For the continuation of the Amazon race, the women kept a stock of men for mating purposes, but they had the status of slaves, and were allowed to perform only those tasks executed in other countries by women. Women entirely ruled their society, and two queens, one for defence and one for domestic affairs, shared the sovereign rule. Only women bore arms. They fought both on foot and on horseback, carrying crescent shields and wielding spears, bows and battle axes. War, hunting, agriculture and training girl Amazons were their principal pursuits. It was said they were the first humans to ride on horseback. Some legends claimed they deliberately cut of one of their breasts so they could carry their shields more effectively. It is thought this legend originated from the matriarchal tribes of Anatolia in which women were far freer and more dominant than the women of ancient Greece.

Were there any surprises here? Turkey tends to hold a lot of surprises for most people. My novel Evil Eye is set in Istanbul, and offers glimpses of the fascinating variety in Turkey’s culture and heritage.



2 Comments Add yours

  1. This is a really entertaining and informative post. I studied Turkey for many years but haven’t yet got there for myself.
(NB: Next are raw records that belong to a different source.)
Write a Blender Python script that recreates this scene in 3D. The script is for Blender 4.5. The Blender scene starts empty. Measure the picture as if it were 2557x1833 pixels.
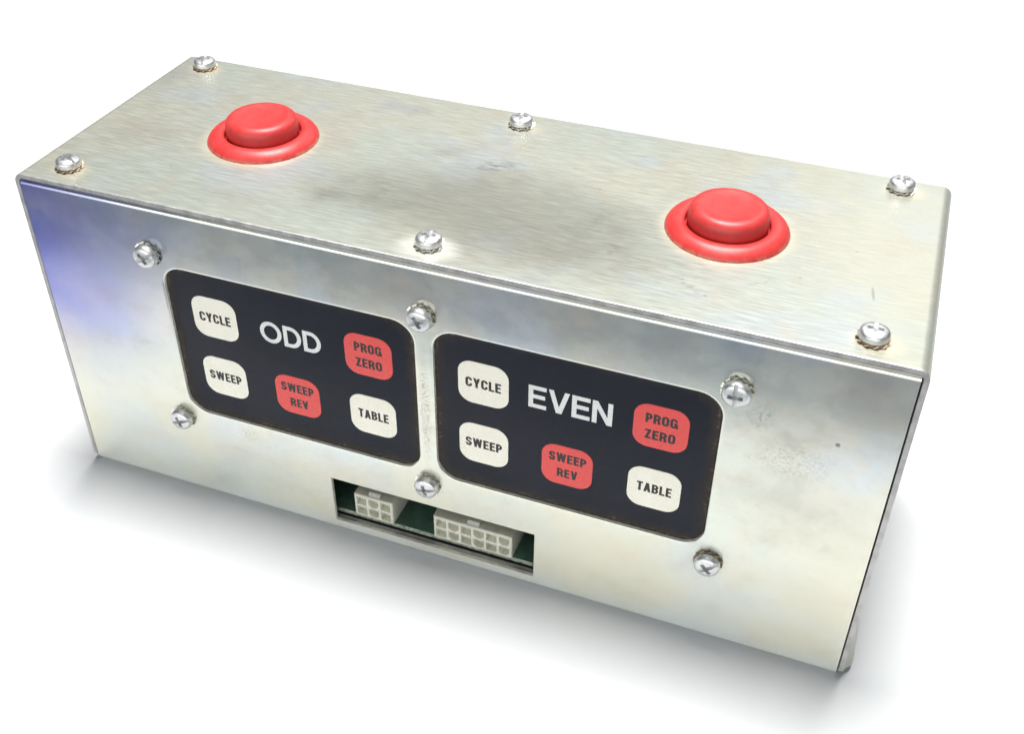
import bpy, bmesh, math, random
from mathutils import Matrix, Vector
random.seed(7)
MM = 0.001
S = bpy.context.scene
COL = S.collection

# ------------------------------------------------------------------ camera
cam_d = bpy.data.cameras.new("camera")
cam = bpy.data.objects.new("camera", cam_d); COL.objects.link(cam); S.camera = cam
FOC, PCX, PCY, IW, IH = 2815.39743, 1277.23828, 814.42548, 2557.0, 1833.0
cam_d.sensor_fit = 'HORIZONTAL'; cam_d.sensor_width = 36.0
cam_d.lens = 36.0 * FOC / IW
cam_d.shift_x = (IW / 2 - PCX) / IW
cam_d.shift_y = (PCY - IH / 2) / IW
cam_d.clip_start = 0.01; cam_d.clip_end = 50
right = Vector((0.93758, 0.34768, 0.00837)).normalized()
fwd = Vector((-0.2733, 0.75145, -0.60053)).normalized()
up = right.cross(fwd).normalized(); right = fwd.cross(up).normalized()
M = Matrix((right, up, -fwd)).transposed().to_4x4()
M.translation = Vector((232.0767, -217.8372, 272.1714)) * MM
cam.matrix_world = M

# ------------------------------------------------------------------ light
w = bpy.data.worlds.new("World"); S.world = w; w.use_nodes = True
bg = w.node_tree.nodes["Background"]
bg.inputs[0].default_value = (0.66, 0.80, 1.0, 1); bg.inputs[1].default_value = 0.11

def area(name, loc, target, sx, sy, power, col):
    d = bpy.data.lights.new(name, 'AREA'); d.shape = 'RECTANGLE'; d.size = sx; d.size_y = sy
    d.energy = power; d.color = col
    o = bpy.data.objects.new(name, d); COL.objects.link(o)
    o.location = loc
    o.rotation_euler = (Vector(target) - Vector(loc)).to_track_quat('-Z', 'Y').to_euler()
    return o
area("ceiling_lamp", (0.13, 0.24, 1.50), (0.13, 0.06, 0.0), 0.50, 0.46, 52.0, (1.0, 0.99, 0.97))
area("front_fill_lamp", (0.12, -1.25, 0.30), (0.127, 0.0, 0.06), 2.4, 0.60, 12.5, (1.0, 0.99, 0.96))  # unseen low fill, added to brighten the front face and keys
area("window_lamp", (0.16, 0.92, 0.60), (0.16, 0.05, 0.08), 1.5, 0.50, 0.95, (1.0, 1.0, 0.985))
area("side_window_lamp", (0.33, 0.80, 0.60), (0.22, 0.03, 0.10), 0.30, 0.34, 0.55, (1.0, 1.0, 0.985))
area("room_lamp", (0.13, -0.70, 1.15), (0.127, 0.0, 0.06), 1.6, 0.8, 2.8, (1.0, 0.99, 0.97))
S.view_settings.view_transform = 'Standard'; S.view_settings.look = 'None'
S.view_settings.exposure = 0.0; S.view_settings.gamma = 1.0
S.cycles.use_denoising = True; S.cycles.denoising_input_passes = 'RGB'
S.cycles.max_bounces = 8

# ------------------------------------------------------------------ node helpers
class NT:
    def __init__(s, mat): s.t = mat.node_tree; s.n = s.t.nodes; s.l = s.t.links
    def new(s, typ, **kw):
        n = s.n.new(typ)
        for k, v in kw.items(): setattr(n, k, v)
        return n
    def put(s, sock, v):
        if hasattr(v, 'is_output'): s.l.new(v, sock)
        elif isinstance(v, (tuple, list)) and len(v) == 3 and sock.type == 'RGBA': sock.default_value = (*v, 1)
        else: sock.default_value = v
    def math(s, op, a, b=0.0, clamp=False):
        n = s.new('ShaderNodeMath', operation=op, use_clamp=clamp); s.put(n.inputs[0], a); s.put(n.inputs[1], b); return n.outputs[0]
    def mix(s, f, a, b, mode='MIX'):
        n = s.new('ShaderNodeMix', data_type='RGBA', blend_type=mode)
        s.put(n.inputs[0], f); s.put(n.inputs[6], a); s.put(n.inputs[7], b); return n.outputs[2]
    def rng(s, v, a, b, c=0.0, d=1.0, smooth=True):
        n = s.new('ShaderNodeMapRange'); n.interpolation_type = 'SMOOTHSTEP' if smooth else 'LINEAR'
        s.put(n.inputs[0], v); n.inputs[1].default_value = a; n.inputs[2].default_value = b
        n.inputs[3].default_value = c; n.inputs[4].default_value = d; return n.outputs[0]
    def coords(s):
        tc = s.new('ShaderNodeTexCoord'); m = s.new('ShaderNodeMapping'); m.inputs['Scale'].default_value = (1000, 1000, 1000)
        s.l.new(tc.outputs['Object'], m.inputs[0]); return m.outputs[0]      # object space in millimetres
    def scaled(s, v, sc, loc=(0, 0, 0), rot=(0, 0, 0)):
        m = s.new('ShaderNodeMapping'); s.l.new(v, m.inputs[0]); m.inputs['Scale'].default_value = sc
        m.inputs['Location'].default_value = loc; m.inputs['Rotation'].default_value = rot; return m.outputs[0]
    def noise(s, v, scale, detail=4, rough=0.55, dist=0.0):
        n = s.new('ShaderNodeTexNoise'); s.l.new(v, n.inputs['Vector']); n.inputs['Scale'].default_value = scale
        n.inputs['Detail'].default_value = detail; n.inputs['Roughness'].default_value = rough; n.inputs['Distortion'].default_value = dist
        return n.outputs['Fac']
    def blob(s, v, c, r, rot=(0, 0, 0), soft=0.0):
        m = s.new('ShaderNodeMapping', vector_type='TEXTURE'); s.l.new(v, m.inputs[0])
        m.inputs['Location'].default_value = c; m.inputs['Rotation'].default_value = rot; m.inputs['Scale'].default_value = r
        n = s.new('ShaderNodeVectorMath', operation='LENGTH'); s.l.new(m.outputs[0], n.inputs[0])
        return s.rng(n.outputs['Value'], 1.0, soft)

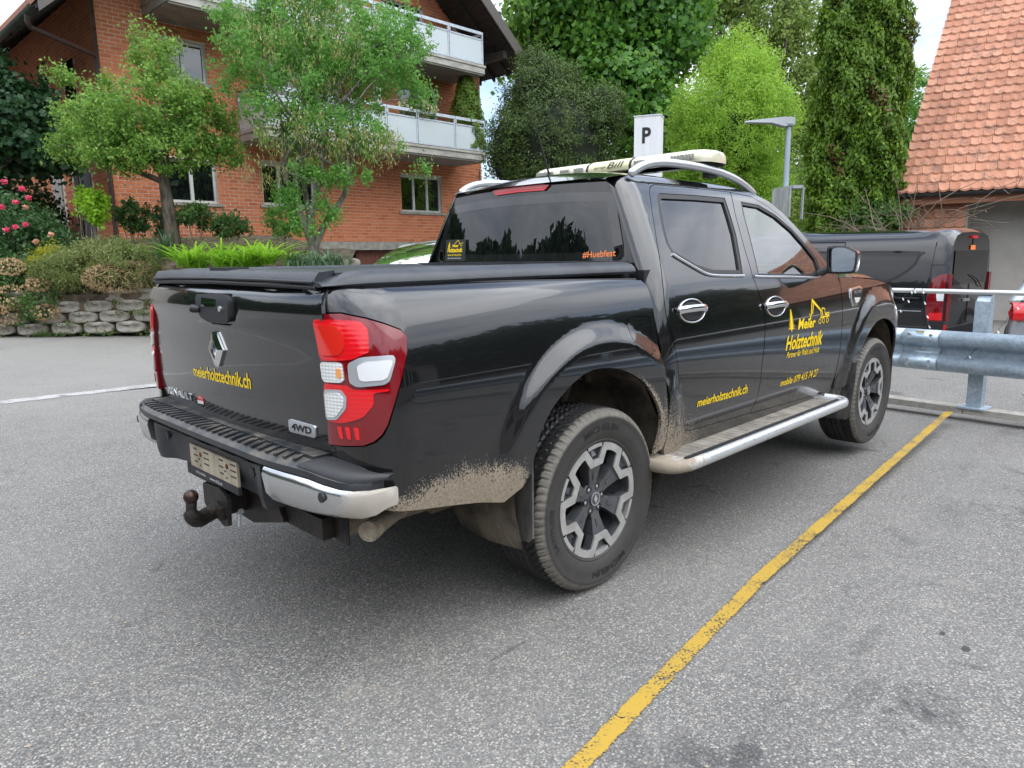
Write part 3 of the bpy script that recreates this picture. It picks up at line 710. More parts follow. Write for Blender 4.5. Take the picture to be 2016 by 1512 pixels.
def vinyl(name, polys, P, parent, off=.0025, m=YV, label=None):
    V = []; F = []
    for pl in polys:
        n0 = len(V); V += [skew_side(q, P, off)[0] for q in pl]; F.append(tuple(range(n0, len(V))))
    n0 = skew_side(polys[0][0], P, 0)[1]; F2 = []
    for q in F:
        nn = Vector((0, 0, 0))
        for i in range(1, len(q)-1): nn += (V[q[i]]-V[q[0]]).cross(V[q[i+1]]-V[q[0]])
        F2.append(q if nn.dot(n0) > 0 else q[::-1])
    o = mobj(name, V, F2, m, parent, False)
    if label: o['label'] = label
    return o
def stroke(a, b, w_):
    d = (Vector(b)-Vector(a)).normalized(); n = Vector((-d.y, d.x))*w_/2; a, b = Vector(a), Vector(b)
    return [tuple(a+n), tuple(b+n), tuple(b-n), tuple(a-n)]
def spruce(cx, z0, z1, w_, n=9):
    polys = [stroke((cx, z0-.012), (cx, z0+.01), .012)]; H = z1-z0
    for k in range(n):
        za = z0+H*k/n; hw = w_/2*(1-k/n)**.85+.003; zt = za+H*1.9/n
        polys.append([(cx-hw, za-.004*(k % 2)), (cx-hw*.45, za+.004), (cx, za-.003), (cx+hw*.5, za+.004), (cx+hw, za-.004*((k+1) % 2)), (cx+hw*.35, zt*.5+za*.5), (cx, min(zt, z1)), (cx-hw*.35, zt*.5+za*.5)])
    return polys
def crane(x0, z0, sx, sz):
    q = lambda x, z: (x0+x*sx, z0+z*sz)
    P_ = []
    L = lambda a, b, w_: P_.append(stroke(q(*a), q(*b), w_))
    L((.0,.05),(.06,.22),.008); L((.06,.22),(.01,.38),.007); L((.06,.22),(.13,.42),.008); L((.02,.08),(.10,.18),.006)
    L((.10,.30),(.22,1.0),.012); L((.17,.35),(.28,.86),.010); L((.19,.92),(.30,.80),.008); L((.22,1.0),(.62,.42),.012); L((.28,.82),(.58,.44),.007)
    L((.58,.44),(.60,.12),.010); L((.62,.42),(.70,.12),.007); L((.66,.55),(.80,.50),.007); L((.80,.50),(.80,.22),.008); L((.66,.55),(.66,.25),.007)
    L((.55,.12),(1.0,.14),.009); L((.80,.26),(1.0,.30),.008); L((1.0,.30),(1.0,.10),.008); L((.80,.22),(.98,.20),.006)
    for cx in (.52,.70,.90):
        c = q(cx, -.05); r = .020
        for k in range(10):
            a, b = 2*pi*k/10, 2*pi*(k+1)/10
            P_.append([(c[0]+r*math.cos(a), c[1]+r*.85*math.sin(a)), (c[0]+r*math.cos(b), c[1]+r*.85*math.sin(b)), (c[0]+r*.68*math.cos(b), c[1]+r*.6*math.sin(b)), (c[0]+r*.68*math.cos(a), c[1]+r*.6*math.sin(a))])
    return P_
vinyl('spruce_emblem', spruce(1.725, .938, 1.052, .092), Pcab, FR, label='yellow spruce tree emblem')
vinyl('timber_crane_emblem', crane(1.965, .962, .29, .128), Pcab, FR, label='yellow forestry crane emblem')
# ---- sill, front wing, front
sill = [(.475,.530),(.60,.532),(.655,.545),(2.30,.484),(2.39,.497),(2.44,.55),(2.62,.62),(2.62,.43),(2.4,.40),(.475,.43)]
fender = [(2.498,1.205),(2.65,1.198),(2.8,1.190),(3.0,1.178),(3.2,1.160),(3.4,1.125),(3.55,1.07),(3.66,1.0),(3.74,.92),(3.78,.84),(3.76,.70),(3.72,.55)]+smoothpts([(3.13+.46*math.cos(a), .45+.452*math.sin(a)) for a in [math.radians(q) for q in range(8, 171, 9)]], 2)+[(2.655,.50),(2.50,.485),(2.46,.50),(2.452,.59),(2.466,.71),(2.470,.86),(2.490,1.09),(2.502,1.15)]
vent = [(2.640,1.128),(2.80,1.140),(2.852,1.112),(2.816,1.070),(2.712,1.014),(2.650,1.012),(2.628,1.07)]
FE = panel('front_wing', Pcab, fender, PT, TRUCK, step=.020)
VT = panel('side_vent', Pcab, vent, M['chrome'], FE, off=.008, lip=.01, step=.03, rnd=.5)
panel('vent_insert', Pcab, [(2.668,1.118),(2.79,1.126),(2.820,1.108),(2.79,1.082),(2.70,1.082),(2.662,1.09)], M['black'], VT, off=.0095, lip=.002, step=.05)
lettering('vent_lettering', 'dCi 190', Pcab, (2.675,1.094), (2.675,1.112), (2.800,1.094), (2.805,1.112), M['alu'], VT[0], .01, .0115)
panel('side_indicator', Pcab, [(2.672,1.068),(2.78,1.064),(2.74,1.038),(2.69,1.030)], M['lens_clear'], VT, off=.0100, lip=.002, step=.05)
def grid(name, f, nu, nv, m, parent, smooth=True, flip=False):
    V = [f(i/nu, j/nv) for j in range(nv+1) for i in range(nu+1)]
    F = [(j*(nu+1)+i, j*(nu+1)+i+1, (j+1)*(nu+1)+i+1, (j+1)*(nu+1)+i) for j in range(nv) for i in range(nu)]
    if flip: F = [q[::-1] for q in F]
    return mobj(name, V, F, m, parent, smooth)
panel('bumper_corner', Pcab, [(3.785,.92),(3.84,.90),(4.02,.80),(4.02,.36),(3.66,.36),(3.60,.46),(3.725,.55),(3.765,.70),(3.785,.84)], PT, TRUCK, step=.04)
panel('headlight', Pcab, [(3.68,1.0),(3.75,.935),(3.795,.925),(4.0,.87),(4.01,.93),(3.9,1.0),(3.78,1.03)], M['lens_clear'], TRUCK, step=.04, off=.004)
def hood_f(u, v):
    x = 2.44+1.55*v; e = herm([2.44, 2.8, 3.2, 3.6, 3.8, 3.99], [1.212, 1.195, 1.165, 1.05, .98, .90], x); yy = Wcab(x, min(e, 1.2))-.004
    c = herm([2.44, 2.8, 3.2, 3.6, 3.85, 3.99], [1.285, 1.288, 1.262, 1.20, 1.10, .98], x)
    k = 2*u-1; prof = (1-abs(k)**5)*.75+.25*(1-abs(k)**2); ridge = .010*math.exp(-((abs(k)-.62)/.07)**2)
    return (x, -k*yy, e+.001+(c-e)*prof+ridge)
grid('bonnet', hood_f, 40, 34, PT, TRUCK, flip=True)
grid('grille', lambda u, v: (4.0+.06*(1-(2*u-1)**2), (2*u-1)*.56, .36+.56*v), 12, 6, M['plastic'], TRUCK, flip=True)
mb = MB()
for k in range(3): mb.box((4.04, -.42, .62+k*.08), (4.08, .42, .65+k*.08))
mb.build('grille_bar', M['chrome'], TRUCK, bevel=.004)
panel('sill', Pcab, sill, PT, TRUCK, step=.05, off=-.012)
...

Though I didn’t know about the Amazon women of Anatolia, I can certainly imagine it knowing how tough life was for people there.

    1. I wish I had spent more time travelling in Anatolia when I lived in Turkey. There was so much to see in the Istanbul area that I never got around to venturing further afield!
      I do strongly recommend Turkey for holidays. The amount of fascinating history, and the interesting cultural curiosities to find there, are truly amazing. It is a very sadly overlooked holiday destination. Unfortunately the Turkish tourist board promotes the beaches and giant tourist hotel resorts, so the fabulous culture is still almost unknown.